KATHE KOLLWITZ is one of the most well known German and European women artists of the 20th century. She turned the piercing and tragic truths of her life into her Art. Her loss and grief from both World Wars did not discriminate between “sides.” She recognized that her son (Peter), and later her grandson (also Peter), were claimed by the same historical machine—the machine of European imperial power, militarism, and the idea that the young male body is expendable fuel for national myth.
The Continuity of Militarism
Kollwitz saw WWI and WWII not as different wars, but as one unbroken historical catastrophe. WWI was framed as national honor and the defense of civilization and WWII was framed as racial destiny and imperial expansion. Yet beneath the speeches, flags, and uniforms—the same sacrifice of sons.
She understood this intimately, painfully. She lost her son Peter in 1914. He volunteered in a wave of patriotic fervor—what she later saw as collective hypnosis.
Her grandson Peter died in 1942. He was drafted into Hitler’s war of conquest—what she recognized as ideological captivity. In both cases, the state claimed the bodies of the young. And in both cases, the mothers were left with the grief.

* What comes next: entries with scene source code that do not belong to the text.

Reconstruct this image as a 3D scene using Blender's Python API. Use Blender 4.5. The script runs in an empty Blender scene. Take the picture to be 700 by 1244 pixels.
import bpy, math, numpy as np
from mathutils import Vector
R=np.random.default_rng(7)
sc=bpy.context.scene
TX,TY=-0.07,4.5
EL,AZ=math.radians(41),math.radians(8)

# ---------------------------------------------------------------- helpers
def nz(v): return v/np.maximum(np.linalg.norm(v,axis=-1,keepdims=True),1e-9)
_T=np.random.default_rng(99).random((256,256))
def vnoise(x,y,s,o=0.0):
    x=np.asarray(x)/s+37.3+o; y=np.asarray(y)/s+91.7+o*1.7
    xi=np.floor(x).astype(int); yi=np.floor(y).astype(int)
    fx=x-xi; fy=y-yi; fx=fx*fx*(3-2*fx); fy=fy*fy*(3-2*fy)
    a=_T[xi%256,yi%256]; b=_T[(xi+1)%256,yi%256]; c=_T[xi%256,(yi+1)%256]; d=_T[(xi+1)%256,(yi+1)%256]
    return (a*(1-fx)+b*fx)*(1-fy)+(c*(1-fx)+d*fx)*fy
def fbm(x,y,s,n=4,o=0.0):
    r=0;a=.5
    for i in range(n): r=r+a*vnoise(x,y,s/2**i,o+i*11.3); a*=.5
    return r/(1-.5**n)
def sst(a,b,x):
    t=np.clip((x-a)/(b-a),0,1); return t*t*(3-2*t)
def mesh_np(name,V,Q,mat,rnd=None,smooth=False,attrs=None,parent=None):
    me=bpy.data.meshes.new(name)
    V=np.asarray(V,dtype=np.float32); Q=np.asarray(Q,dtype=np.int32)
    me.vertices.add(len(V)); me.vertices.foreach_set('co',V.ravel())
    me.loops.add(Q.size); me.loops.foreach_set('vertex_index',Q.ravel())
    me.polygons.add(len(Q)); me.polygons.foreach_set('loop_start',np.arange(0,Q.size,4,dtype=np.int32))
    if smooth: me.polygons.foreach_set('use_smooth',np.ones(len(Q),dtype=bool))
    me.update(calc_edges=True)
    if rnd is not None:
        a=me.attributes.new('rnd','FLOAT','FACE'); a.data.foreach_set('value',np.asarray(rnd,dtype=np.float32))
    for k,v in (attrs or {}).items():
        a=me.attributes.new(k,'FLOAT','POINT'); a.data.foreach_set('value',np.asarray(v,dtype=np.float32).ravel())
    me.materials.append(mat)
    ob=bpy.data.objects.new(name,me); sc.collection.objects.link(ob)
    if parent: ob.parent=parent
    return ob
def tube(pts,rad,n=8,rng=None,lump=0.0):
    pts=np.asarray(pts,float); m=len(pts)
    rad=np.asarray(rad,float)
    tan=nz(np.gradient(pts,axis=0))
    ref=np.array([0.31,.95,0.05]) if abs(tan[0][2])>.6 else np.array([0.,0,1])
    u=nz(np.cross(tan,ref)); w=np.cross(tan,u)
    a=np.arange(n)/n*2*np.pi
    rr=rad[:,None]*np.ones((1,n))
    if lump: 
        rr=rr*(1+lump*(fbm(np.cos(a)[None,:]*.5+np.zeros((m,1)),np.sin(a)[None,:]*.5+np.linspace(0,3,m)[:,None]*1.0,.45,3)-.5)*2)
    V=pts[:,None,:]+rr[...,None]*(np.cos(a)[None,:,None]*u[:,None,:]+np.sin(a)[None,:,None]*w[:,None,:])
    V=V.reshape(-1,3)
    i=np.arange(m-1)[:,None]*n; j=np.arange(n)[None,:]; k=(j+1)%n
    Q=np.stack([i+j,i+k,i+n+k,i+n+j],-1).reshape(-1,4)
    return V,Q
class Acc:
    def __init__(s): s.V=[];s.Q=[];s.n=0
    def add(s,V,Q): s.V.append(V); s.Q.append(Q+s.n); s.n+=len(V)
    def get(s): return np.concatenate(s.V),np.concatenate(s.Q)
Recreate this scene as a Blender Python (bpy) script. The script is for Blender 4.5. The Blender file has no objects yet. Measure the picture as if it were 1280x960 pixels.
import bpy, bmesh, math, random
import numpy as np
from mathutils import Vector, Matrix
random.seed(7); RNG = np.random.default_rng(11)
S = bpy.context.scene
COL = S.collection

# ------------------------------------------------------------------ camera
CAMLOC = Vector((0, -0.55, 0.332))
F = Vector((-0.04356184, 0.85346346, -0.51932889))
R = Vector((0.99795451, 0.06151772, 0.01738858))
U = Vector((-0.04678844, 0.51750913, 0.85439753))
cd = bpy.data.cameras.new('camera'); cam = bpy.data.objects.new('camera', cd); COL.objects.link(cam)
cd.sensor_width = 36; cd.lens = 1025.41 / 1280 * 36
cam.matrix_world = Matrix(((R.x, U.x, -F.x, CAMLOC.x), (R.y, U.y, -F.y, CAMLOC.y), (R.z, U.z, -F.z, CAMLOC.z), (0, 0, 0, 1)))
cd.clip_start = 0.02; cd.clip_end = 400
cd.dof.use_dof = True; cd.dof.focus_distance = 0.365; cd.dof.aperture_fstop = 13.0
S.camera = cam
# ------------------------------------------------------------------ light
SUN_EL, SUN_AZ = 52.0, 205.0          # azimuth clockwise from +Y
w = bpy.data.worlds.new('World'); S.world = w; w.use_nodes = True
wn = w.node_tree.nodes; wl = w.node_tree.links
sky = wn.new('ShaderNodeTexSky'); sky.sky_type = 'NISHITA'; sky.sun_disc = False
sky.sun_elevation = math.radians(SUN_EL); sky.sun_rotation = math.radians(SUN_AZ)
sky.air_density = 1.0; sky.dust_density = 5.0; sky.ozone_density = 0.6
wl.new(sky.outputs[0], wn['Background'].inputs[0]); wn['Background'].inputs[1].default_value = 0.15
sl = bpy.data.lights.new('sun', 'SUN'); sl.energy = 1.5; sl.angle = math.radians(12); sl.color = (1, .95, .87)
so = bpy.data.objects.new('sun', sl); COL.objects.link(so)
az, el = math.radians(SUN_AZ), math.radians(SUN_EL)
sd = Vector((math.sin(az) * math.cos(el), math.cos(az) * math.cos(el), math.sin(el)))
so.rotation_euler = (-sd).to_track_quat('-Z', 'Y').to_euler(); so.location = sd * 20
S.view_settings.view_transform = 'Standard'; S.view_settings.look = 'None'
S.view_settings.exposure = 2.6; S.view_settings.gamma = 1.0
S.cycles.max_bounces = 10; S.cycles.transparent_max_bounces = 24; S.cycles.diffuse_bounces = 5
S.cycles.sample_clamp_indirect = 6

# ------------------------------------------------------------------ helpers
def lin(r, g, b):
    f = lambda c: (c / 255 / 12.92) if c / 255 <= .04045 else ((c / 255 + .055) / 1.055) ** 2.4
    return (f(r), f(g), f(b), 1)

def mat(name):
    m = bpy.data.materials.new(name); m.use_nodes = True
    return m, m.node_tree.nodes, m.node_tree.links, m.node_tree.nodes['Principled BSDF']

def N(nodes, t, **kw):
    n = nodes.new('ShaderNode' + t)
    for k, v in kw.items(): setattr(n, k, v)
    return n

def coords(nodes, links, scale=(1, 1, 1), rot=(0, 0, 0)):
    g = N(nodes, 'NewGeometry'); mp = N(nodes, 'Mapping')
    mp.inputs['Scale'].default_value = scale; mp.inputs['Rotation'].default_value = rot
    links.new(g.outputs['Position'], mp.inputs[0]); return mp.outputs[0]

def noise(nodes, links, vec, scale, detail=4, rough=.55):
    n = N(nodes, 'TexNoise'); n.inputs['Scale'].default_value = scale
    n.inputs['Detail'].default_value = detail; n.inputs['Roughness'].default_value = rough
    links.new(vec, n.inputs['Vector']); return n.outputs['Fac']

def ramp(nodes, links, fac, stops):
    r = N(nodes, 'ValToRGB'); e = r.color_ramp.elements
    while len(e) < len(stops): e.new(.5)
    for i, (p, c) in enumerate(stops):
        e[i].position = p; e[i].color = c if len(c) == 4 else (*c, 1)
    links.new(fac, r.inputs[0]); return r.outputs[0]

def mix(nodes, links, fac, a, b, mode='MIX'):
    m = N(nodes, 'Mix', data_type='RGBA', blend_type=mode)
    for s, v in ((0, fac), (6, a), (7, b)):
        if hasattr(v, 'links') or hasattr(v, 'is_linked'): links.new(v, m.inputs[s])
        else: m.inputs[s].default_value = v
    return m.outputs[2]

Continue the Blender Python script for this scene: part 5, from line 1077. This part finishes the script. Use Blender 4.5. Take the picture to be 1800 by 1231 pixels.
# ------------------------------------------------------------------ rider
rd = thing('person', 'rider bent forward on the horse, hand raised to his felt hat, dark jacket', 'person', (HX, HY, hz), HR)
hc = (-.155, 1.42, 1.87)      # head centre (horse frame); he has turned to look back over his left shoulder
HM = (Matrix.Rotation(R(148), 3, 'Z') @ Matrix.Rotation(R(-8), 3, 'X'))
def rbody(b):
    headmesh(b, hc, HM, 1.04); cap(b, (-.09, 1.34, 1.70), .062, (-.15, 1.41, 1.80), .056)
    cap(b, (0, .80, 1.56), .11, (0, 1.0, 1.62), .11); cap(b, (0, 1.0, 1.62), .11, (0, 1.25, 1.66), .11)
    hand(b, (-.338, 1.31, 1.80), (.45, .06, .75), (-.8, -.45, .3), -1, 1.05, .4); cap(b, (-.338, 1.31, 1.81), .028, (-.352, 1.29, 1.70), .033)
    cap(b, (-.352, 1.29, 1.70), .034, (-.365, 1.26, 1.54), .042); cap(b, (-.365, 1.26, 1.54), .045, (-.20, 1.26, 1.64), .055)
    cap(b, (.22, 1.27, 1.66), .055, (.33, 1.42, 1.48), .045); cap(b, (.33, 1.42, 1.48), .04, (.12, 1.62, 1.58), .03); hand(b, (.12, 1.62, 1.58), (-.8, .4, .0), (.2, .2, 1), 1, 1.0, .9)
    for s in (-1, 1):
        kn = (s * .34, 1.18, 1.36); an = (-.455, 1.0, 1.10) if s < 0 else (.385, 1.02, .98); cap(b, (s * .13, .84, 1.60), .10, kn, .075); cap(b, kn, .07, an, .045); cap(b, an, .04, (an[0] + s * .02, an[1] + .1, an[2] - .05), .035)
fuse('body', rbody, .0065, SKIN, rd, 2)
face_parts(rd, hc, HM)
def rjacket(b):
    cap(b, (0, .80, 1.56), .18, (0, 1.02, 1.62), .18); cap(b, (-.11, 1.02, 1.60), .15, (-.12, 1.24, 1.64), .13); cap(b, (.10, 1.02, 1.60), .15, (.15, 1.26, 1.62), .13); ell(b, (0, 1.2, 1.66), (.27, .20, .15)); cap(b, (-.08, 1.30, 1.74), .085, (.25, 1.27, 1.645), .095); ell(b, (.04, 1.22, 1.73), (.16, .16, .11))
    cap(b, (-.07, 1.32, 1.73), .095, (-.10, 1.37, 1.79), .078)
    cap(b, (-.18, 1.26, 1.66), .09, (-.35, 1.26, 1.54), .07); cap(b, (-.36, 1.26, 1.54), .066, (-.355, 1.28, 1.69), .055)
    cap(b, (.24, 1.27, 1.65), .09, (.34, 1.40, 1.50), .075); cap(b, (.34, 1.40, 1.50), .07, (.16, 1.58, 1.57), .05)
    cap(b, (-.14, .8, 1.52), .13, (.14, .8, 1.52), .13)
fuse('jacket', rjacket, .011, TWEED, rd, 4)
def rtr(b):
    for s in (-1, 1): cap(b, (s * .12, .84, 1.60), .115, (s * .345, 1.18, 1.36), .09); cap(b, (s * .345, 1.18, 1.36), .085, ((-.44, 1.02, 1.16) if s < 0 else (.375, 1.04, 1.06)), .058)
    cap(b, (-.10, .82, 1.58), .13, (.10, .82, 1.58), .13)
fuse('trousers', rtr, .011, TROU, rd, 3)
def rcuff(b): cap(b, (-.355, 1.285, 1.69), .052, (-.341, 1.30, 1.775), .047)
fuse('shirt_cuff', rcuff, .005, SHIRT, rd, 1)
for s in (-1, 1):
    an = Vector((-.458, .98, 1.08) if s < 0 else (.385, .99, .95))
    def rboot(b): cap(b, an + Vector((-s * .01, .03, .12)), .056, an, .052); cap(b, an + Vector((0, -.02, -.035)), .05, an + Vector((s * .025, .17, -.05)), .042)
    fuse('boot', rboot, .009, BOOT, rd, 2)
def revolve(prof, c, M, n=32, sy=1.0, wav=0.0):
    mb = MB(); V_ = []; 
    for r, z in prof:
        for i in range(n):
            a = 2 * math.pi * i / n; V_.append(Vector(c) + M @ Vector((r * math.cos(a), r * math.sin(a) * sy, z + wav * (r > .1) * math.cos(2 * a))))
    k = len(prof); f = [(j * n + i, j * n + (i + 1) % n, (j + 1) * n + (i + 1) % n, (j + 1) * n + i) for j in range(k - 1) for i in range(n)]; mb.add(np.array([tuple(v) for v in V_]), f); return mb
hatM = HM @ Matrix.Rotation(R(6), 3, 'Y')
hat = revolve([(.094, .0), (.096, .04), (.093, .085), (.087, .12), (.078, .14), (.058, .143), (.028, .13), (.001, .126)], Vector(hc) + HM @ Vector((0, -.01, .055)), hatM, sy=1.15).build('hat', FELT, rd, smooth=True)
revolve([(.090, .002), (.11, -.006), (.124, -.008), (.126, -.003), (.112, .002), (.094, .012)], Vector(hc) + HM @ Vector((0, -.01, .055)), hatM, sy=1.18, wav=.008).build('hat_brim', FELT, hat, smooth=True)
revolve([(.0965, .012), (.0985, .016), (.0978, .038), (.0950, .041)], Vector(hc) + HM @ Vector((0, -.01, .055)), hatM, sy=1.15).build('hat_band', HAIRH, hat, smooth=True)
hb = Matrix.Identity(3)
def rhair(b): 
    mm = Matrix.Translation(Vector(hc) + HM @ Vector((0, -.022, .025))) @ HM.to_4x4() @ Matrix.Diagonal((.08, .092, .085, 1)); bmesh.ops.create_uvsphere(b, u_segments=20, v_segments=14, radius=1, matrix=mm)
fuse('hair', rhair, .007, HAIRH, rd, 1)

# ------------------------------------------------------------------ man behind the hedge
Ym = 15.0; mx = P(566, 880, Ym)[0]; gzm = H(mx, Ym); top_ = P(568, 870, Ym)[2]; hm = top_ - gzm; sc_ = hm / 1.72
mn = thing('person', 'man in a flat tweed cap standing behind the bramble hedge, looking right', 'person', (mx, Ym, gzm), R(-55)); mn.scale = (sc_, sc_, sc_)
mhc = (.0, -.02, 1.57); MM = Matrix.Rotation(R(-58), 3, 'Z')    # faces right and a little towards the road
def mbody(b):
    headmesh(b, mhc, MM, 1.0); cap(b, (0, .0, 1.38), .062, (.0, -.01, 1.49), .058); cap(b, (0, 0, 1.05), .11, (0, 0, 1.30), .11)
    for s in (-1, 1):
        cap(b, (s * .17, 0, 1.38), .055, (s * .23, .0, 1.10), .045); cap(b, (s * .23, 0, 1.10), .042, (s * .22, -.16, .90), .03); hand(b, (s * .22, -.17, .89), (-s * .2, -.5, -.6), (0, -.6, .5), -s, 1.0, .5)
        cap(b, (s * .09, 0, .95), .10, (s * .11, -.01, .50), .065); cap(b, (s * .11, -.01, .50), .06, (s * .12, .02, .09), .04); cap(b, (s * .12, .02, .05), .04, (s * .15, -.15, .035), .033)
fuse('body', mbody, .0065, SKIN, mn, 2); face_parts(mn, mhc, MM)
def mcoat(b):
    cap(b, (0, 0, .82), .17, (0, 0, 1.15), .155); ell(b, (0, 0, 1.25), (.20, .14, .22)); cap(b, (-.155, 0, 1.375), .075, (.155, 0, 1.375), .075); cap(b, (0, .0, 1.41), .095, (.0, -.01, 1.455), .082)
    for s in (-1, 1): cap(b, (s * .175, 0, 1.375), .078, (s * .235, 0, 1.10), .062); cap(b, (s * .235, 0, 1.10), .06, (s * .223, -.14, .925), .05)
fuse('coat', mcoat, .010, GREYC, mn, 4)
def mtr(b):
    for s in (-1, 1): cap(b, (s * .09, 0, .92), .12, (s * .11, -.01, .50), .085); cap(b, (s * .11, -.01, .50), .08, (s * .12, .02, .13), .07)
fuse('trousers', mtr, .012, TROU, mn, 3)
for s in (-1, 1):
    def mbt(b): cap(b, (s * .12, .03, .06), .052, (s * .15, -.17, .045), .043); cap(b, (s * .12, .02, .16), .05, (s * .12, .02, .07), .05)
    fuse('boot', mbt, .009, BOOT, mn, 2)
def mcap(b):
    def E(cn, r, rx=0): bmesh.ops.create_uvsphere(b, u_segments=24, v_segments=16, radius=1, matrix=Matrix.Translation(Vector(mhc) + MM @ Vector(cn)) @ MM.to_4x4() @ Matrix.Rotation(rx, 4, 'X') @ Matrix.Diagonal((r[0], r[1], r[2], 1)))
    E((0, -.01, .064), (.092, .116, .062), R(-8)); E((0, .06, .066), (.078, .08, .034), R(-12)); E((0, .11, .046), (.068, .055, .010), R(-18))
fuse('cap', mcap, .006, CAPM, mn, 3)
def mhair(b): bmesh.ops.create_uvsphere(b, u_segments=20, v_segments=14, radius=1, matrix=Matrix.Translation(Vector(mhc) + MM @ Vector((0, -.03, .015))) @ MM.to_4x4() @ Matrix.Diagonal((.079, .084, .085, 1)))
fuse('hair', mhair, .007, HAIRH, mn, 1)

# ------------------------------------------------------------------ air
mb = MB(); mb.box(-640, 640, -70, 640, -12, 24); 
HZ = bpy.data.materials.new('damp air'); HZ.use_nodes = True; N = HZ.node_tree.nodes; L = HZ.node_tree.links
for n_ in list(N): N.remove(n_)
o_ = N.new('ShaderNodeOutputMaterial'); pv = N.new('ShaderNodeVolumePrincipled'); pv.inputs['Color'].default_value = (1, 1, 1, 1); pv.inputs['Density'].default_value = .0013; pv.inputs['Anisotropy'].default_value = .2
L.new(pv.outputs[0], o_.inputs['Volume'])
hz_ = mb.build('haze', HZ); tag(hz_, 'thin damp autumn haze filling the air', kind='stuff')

In Kollwitz’s own words, she states, “I see the lives of my son and my grandson as strands in the same net of war, thrown over the youth of Europe.”
• She saw that militarism is not episodic, it is structural.
• War is not an accident; it is a method of maintaining power.
• The young, especially young men, become the raw material of empire.
This viewpoint explains how Kollwitz’s art is never nationalistic, never triumphant, never sentimental.
Her mourning is not just personal—she is against the militaristic, and Patriarchal systematic hierarchy. She sees mourning for the lost sons and grandsons as episodic.
The European-Centric Ideology
The ideology that produced these wars was fundamentally:
• Eurocentric
• Colonial
• Capital-driven
• Patriarchal
Both wars can be understood by competition, domination and revenge. Men paid the highest cost of these wars. The European military complex valued young men for their “heroic male sacrifice.”
These wars were not “defending civilization”—they were attempts to extend it as domination. And in both wars, the rhetoric of “duty” and “manhood” was used to send sons to die.
Kollwitz’s entire body of late work is a counter to this myth. Where the state says: “Your son died for the Fatherland and is immortal.” Kollwitz answers: “No. Your son dies. And the mother is left with an empty room.”
Her images silence the propaganda because grief is the truth that empire cannot aestheticize.








Käthe Kollwitz (1867–1945) was dismissed from her teaching position at the Prussian Academy of Arts in 1933, shortly after the Nazis took power. She was also forced to resign from the Academy’s Senate and forbidden to exhibit publicly. After this dismissal, her life during the years leading up to and including WWII was marked by isolation, mourning, and quiet resistance, but also continued artistic production—especially drawing and lithography.
During WWII she continued to Produce Drawings and Lithographs. Although she was banned from showing her work, Kollwitz continued to draw. She shifted toward more introspective, spare, and universal images of sorrow, often mothers and children held in tightly composed forms. Her style became more distilled—an art stripped to grief and compassion.
Her subject matter continued to center on human suffering, especially mothers mourning sons—reflecting both her personal losses and the destruction of Berlin, her hometown during WWII.
The Nazi regime monitored her but did not arrest her—partly because of her international reputation and the potential backlash. She avoided overt political statements but did not cooperate with Nazi cultural institutions.
Her husband Karl (until his death in 1940) was a Doctor and they helped those who were displaced or impoverished. Their home became a place of discreet support for individuals suffering under the regime—particularly workers and widows.
Grieved Personal Loss During the War
Her grandson, Peter (named after her son who was killed in WWI), was killed in WWII in 1942. This loss profoundly deepened her sense of shared grief with mothers across generations and wars—this becomes visible in her later drawings .
In 1943 she moved to Nordhausen, outside of Berlin. And then in 1944, she moved to Moritzburg, near Dresden, where she spent her final months. She died in April 1945, just weeks before the end of the war.
Significance of her work
Kollwitz’s stance during WWII is often described as a moral resistance, not militant resistance. Her work is a sustained lamentation—that refuses to glorify war, nationalism, or sacrifice. Her images became, and remain, among the most powerful visual articulations of anti-war aesthetic consciousness in the 20th century.
Her late art embodies what Adorno might call “suffering that speaks”—grief not sublimated into ideology, but left raw and seen.
Key References
Hinz, M. (1997). Käthe Kollwitz: Life and work. Abrams.
Prelinger, E. (1992). Käthe Kollwitz. National Gallery of Art.
Kollwitz, K. (1988). The Diary and Letters of Käthe Kollwitz (R. Taylor, Ed.). Northwestern University Press.
Zuromskis, C. (2010). The human image in German anti-war art. Modernism/modernity, 17(3), 524–544.